Bug 580605 (CVE-2010-1158)

Summary: CVE-2010-1158 Perl: Stack overflow by processing a certain regular expression
Product: [Other] Security Response Reporter: Jan Lieskovsky <jlieskov>
Component: vulnerabilityAssignee: Red Hat Product Security <security-response-team>
Status: CLOSED WONTFIX QA Contact:
Severity: low Docs Contact:
Priority: low    
Version: unspecifiedCC: bressers, mmaslano
Target Milestone: ---Keywords: Security
Target Release: ---   
Hardware: All   
OS: Linux   
URL: http://bugs.gentoo.org/show_bug.cgi?id=313565
Whiteboard:
Fixed In Version: Doc Type: Bug Fix
Doc Text:
Story Points: ---
Clone Of: Environment:
Last Closed: 2010-04-22 17:59:40 UTC Type: ---
Regression: --- Mount Type: ---
Documentation: --- CRM:
Verified Versions: Category: ---
oVirt Team: --- RHEL 7.3 requirements from Atomic Host:
Cloudforms Team: --- Target Upstream Version:
Embargoed:

Description Jan Lieskovsky 2010-04-08 15:47:47 UTC
Bruce Merry reported:
  [1] http://bugs.gentoo.org/show_bug.cgi?id=313565

an integer overflow, leading to stack overflow in the way
Perl regular expression engine processed certain regular
expression(s). Remote attacker could use this flaw to cause 
a denial of service (crash of an application, using the
Perl regular expression engine).

Public PoC from [1]:
--------------------
  perl -e 'if ((("a " x 100000) . "a\n") =~ /\A\S+(?: \S+)*\n\z/) {}'

Comment 2 Tomas Hoger 2010-04-22 17:59:40 UTC
This is not an integer overflow, rather an expected behaviour / limitation of the perl's regular expression engine.  Regular expression matching function is called recursively for certain types of patterns (where subexpression using quantifier is nested inside another quantified expression), where long input can result in deep recursion and exhaustion of all stack memory (i.e. impact is limited to crash).  Amount of stack memory available to perl interpreter influences the size of input that must be provided to trigger the crash.  Alternatively, expression can be modified to avoid quantification nesting, or program modified to limit size of input passed to regular expression engine.

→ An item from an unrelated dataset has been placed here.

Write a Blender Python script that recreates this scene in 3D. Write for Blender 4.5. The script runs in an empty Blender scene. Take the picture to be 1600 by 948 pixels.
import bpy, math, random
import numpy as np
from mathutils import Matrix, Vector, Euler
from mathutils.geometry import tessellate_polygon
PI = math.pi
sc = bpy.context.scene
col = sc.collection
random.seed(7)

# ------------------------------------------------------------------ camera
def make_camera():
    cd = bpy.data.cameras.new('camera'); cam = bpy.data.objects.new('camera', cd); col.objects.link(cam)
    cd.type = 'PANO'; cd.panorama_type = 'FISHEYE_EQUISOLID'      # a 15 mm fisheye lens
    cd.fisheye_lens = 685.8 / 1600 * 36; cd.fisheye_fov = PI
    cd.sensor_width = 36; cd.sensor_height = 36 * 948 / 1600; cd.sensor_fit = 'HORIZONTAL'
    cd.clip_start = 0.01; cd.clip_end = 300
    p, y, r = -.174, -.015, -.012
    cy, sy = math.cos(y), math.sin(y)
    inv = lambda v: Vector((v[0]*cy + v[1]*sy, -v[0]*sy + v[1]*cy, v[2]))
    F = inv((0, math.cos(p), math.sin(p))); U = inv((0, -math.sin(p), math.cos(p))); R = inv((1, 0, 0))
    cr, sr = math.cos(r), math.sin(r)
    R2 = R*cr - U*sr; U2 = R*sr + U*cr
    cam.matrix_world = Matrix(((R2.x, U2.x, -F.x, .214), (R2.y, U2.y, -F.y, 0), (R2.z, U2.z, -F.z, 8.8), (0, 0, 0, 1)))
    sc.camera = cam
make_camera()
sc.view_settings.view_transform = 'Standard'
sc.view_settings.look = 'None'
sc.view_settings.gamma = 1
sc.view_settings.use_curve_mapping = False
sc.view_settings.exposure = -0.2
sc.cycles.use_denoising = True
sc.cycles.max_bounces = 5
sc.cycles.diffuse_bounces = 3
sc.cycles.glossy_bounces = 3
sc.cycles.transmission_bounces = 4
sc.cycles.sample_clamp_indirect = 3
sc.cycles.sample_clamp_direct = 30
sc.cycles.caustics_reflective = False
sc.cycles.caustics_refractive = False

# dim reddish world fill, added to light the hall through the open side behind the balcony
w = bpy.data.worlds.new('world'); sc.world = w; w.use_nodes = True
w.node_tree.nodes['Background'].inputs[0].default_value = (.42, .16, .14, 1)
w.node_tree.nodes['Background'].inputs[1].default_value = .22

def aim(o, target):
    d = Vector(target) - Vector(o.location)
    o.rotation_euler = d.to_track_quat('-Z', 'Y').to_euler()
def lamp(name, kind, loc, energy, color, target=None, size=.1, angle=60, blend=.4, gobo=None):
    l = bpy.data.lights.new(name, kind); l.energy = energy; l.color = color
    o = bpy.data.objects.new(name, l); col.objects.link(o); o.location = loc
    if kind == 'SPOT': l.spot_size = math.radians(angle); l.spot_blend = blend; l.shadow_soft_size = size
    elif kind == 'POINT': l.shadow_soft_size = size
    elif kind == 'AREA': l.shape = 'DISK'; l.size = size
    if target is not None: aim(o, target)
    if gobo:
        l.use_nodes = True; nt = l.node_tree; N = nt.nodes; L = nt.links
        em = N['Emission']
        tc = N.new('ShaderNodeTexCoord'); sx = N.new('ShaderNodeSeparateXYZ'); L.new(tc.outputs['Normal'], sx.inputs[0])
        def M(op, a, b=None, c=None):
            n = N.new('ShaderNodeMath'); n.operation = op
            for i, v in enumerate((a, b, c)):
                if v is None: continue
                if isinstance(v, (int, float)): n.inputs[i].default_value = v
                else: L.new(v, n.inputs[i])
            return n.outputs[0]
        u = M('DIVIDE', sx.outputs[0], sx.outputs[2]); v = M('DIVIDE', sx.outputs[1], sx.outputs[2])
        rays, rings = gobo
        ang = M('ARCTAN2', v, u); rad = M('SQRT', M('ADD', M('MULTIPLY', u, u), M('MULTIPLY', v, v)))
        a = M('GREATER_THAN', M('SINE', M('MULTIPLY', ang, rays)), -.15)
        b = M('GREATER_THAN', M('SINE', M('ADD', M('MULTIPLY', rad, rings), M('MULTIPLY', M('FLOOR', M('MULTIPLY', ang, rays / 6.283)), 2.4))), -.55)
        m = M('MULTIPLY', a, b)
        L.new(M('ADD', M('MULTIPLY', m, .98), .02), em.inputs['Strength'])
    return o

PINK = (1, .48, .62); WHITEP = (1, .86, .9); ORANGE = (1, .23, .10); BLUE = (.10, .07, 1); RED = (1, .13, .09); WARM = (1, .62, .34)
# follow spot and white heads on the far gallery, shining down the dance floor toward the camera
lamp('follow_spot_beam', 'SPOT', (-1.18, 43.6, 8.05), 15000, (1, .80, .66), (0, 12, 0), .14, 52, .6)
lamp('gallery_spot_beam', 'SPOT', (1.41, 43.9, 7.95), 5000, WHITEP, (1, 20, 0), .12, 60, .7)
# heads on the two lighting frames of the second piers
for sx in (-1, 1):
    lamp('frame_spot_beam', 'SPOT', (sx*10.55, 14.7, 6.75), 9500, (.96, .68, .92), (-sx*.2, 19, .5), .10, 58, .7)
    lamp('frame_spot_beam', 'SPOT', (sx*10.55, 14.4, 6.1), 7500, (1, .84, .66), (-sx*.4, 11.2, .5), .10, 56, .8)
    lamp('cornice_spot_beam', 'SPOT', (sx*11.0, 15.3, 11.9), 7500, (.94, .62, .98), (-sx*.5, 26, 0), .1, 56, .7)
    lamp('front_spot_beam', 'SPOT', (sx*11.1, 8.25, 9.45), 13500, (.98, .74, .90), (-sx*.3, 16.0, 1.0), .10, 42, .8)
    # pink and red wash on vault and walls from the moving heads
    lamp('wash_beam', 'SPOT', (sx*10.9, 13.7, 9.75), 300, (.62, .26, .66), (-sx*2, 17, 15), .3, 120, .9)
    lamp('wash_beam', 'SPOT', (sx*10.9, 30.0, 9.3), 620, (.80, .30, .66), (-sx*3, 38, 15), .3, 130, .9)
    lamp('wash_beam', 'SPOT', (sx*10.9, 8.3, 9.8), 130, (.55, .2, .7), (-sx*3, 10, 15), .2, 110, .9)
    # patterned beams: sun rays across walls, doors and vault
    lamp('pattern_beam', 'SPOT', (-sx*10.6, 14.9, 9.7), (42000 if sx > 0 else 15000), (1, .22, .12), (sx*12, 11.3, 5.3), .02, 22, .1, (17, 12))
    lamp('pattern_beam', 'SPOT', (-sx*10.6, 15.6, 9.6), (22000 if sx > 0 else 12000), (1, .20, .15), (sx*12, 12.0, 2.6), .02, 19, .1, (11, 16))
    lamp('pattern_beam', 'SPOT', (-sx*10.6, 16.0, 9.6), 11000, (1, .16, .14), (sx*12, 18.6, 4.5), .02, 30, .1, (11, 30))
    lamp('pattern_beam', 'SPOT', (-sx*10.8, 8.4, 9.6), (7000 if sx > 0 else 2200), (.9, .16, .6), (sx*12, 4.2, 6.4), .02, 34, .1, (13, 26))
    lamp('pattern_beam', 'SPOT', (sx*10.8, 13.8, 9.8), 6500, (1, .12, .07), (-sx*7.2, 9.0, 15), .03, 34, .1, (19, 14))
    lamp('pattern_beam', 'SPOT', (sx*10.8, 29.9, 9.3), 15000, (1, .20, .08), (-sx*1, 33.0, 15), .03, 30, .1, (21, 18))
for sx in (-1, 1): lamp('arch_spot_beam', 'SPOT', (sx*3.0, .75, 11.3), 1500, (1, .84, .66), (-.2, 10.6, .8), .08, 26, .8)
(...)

This problem was addressed in perl 5.10, as noted in perl5100delta man page:

  Engine de-recursivised

  The regular expression engine is no longer recursive, meaning that patterns
  that used to overflow the stack will either die with useful explanations, or
  run to completion, which, since they were able to blow the stack before, will
  likely take a very long time to happen. If you were experiencing the
  occasional stack overflow (or segfault) and upgrade to discover that now perl
  apparently hangs instead, look for a degenerate regex. (Dave Mitchell)

This is a significant change to regex engine with possible trade-offs.  As the risk of such change than the security impact of this flaw, there is no plan to backport this fix to already released products using older perl versions.

Comment 3 Tomas Hoger 2010-04-22 18:02:59 UTC
Commit de-recursivising regex engine:
  http://perl5.git.perl.org/perl.git/commitdiff/95b2444054

I've not checked what other previous patches it may depend on, or what other additional fixes may be required.